Der mit diesem schlimmen aber unberechtigten Spionagevorwurf belastete Kläger fiel den militärischen Stellen einige Zeit danach erneut auf, als er sich zusammen mit anderen Soldaten heimlich und verdeckt traf und darüber sprach, dass in Eritrea nach so langer Zeit endlich demokratische Zustände eingeführt werden müssten, vor allem im Hinblick darauf, dass die gegenwärtige Regierung nach Belieben Leute einsperre, foltere und töte. Ganz offensichtlich wurden die militärischen Stellen irgendwann auf die subversive Einstellung und die Gespräche und Treffen der Gruppierung aufmerksam. Dabei gerieten der Kläger und ein weiterer Kamerad auch namentlich ins Visier, was der Kläger durch einen Kameraden erfuhr, der regelmäßig Botendienste von seiner Einheit zu der übergeordneten Botoloni wahrzunehmen hatte. Von diesem wurde er vor einer drohenden Festnahme gewarnt, was den Kläger und seinen Kameraden umgehend zur Flucht veranlasste.

Der Kläger ist mit diesem Vorbringen zu seiner Flucht und der vorangegangenen Verfolgung innerhalb der eritreischen Streitkräfte nach Überzeugung des Gerichts glaubwürdig.

Als Grund für die deutliche Diskrepanz zwischen den Einlassungen des Klägers, wie sie die Niederschrift über seine Anhörung im Rahmen der Vorprüfung festhält, und seinen Schilderungen in der mündlichen Verhandlung sieht das Gericht die offenbar erheblichen Schwierigkeiten, die bei der Übersetzung der militärischen Begriffe aus der tigrinischen in die deutsche Sprache und anschließend bei der Rückübersetzung aufgetreten sein dürften. Ganz offensichtlich waren dem militärisch möglicherweise nicht bewanderten Dolmetscher beim Bundesamt die eritreischen und/oder die deutschen Fachbegriffe nicht geläufig, so dass er bei der Übersetzung ins Deutscne völlig unpräzise Begriffe verwandte, bei der Rückübersetzung aber wieder die von dem Kläger bezeichneten Angaben machte. Dadurch konnte, ja musste bei dem Kläger der Eindruck entstehen, dass seine diesbezüglichen Angaben korrekt aufgefasst und vom Dolmetscher auch wiedergegeben worden sind, was - im Nachhinein betrachtet - nicht der Fall war.

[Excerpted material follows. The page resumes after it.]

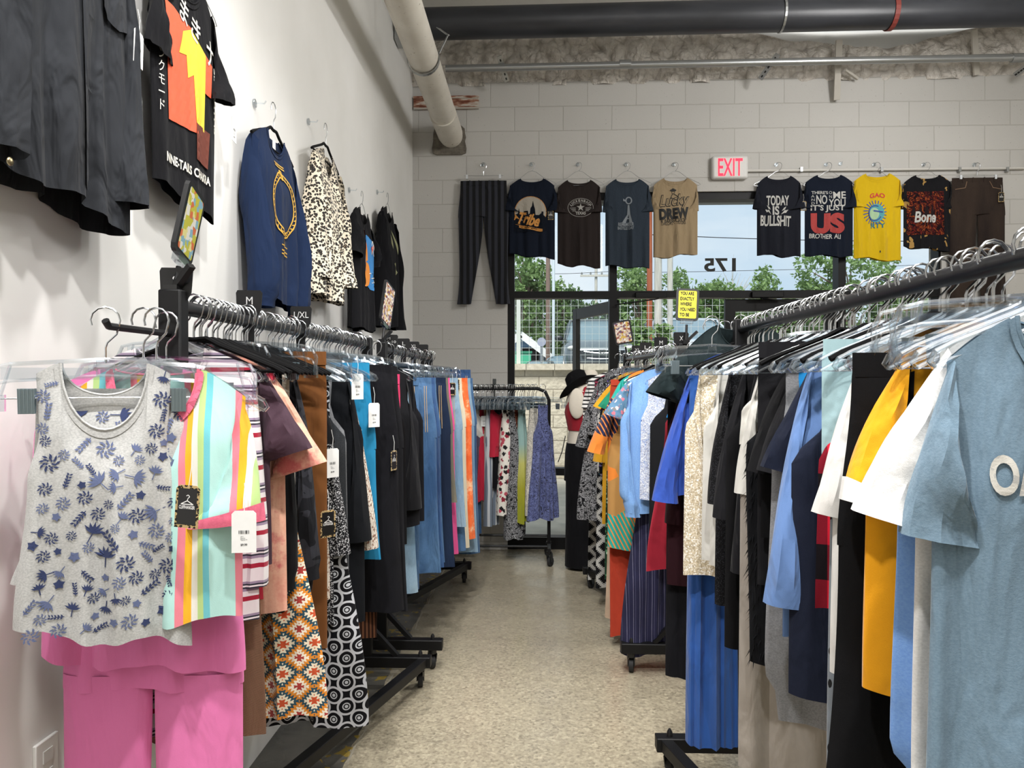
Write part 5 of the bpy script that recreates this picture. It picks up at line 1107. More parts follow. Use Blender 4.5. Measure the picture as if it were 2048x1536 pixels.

Der nach Verfolgung wegen einer unliebsamen politischen Meinungsäußerung vom Militär geflohene, desertierte Kläger ist im Falle seiner Rückkehr nach Eritrea vor erneuter Verfolgung nicht hinreichend sicher. Es ist nicht nur nicht auszuschließen, sondern sogar eher höchst wahrscheinlich, dass er in seinem Heimatland nach Rückkehr erneut wegen seiner politischen Auffassung in Verbindung mit der verfolgungsbedingten Desertion nach den einschlägigen militärischen Bestimmungen belangt werden dürfte. Hierbei handelt es sich allerdings nicht um die Verfolgung bloßen militärischen Kriminalstrafrechts, sondern den Kläger würde ein so genannter Polit-Malus treffen, der von seiner unliebsamen Meinungsäußerung und dem darauf folgenden Spionageverdacht herrührt.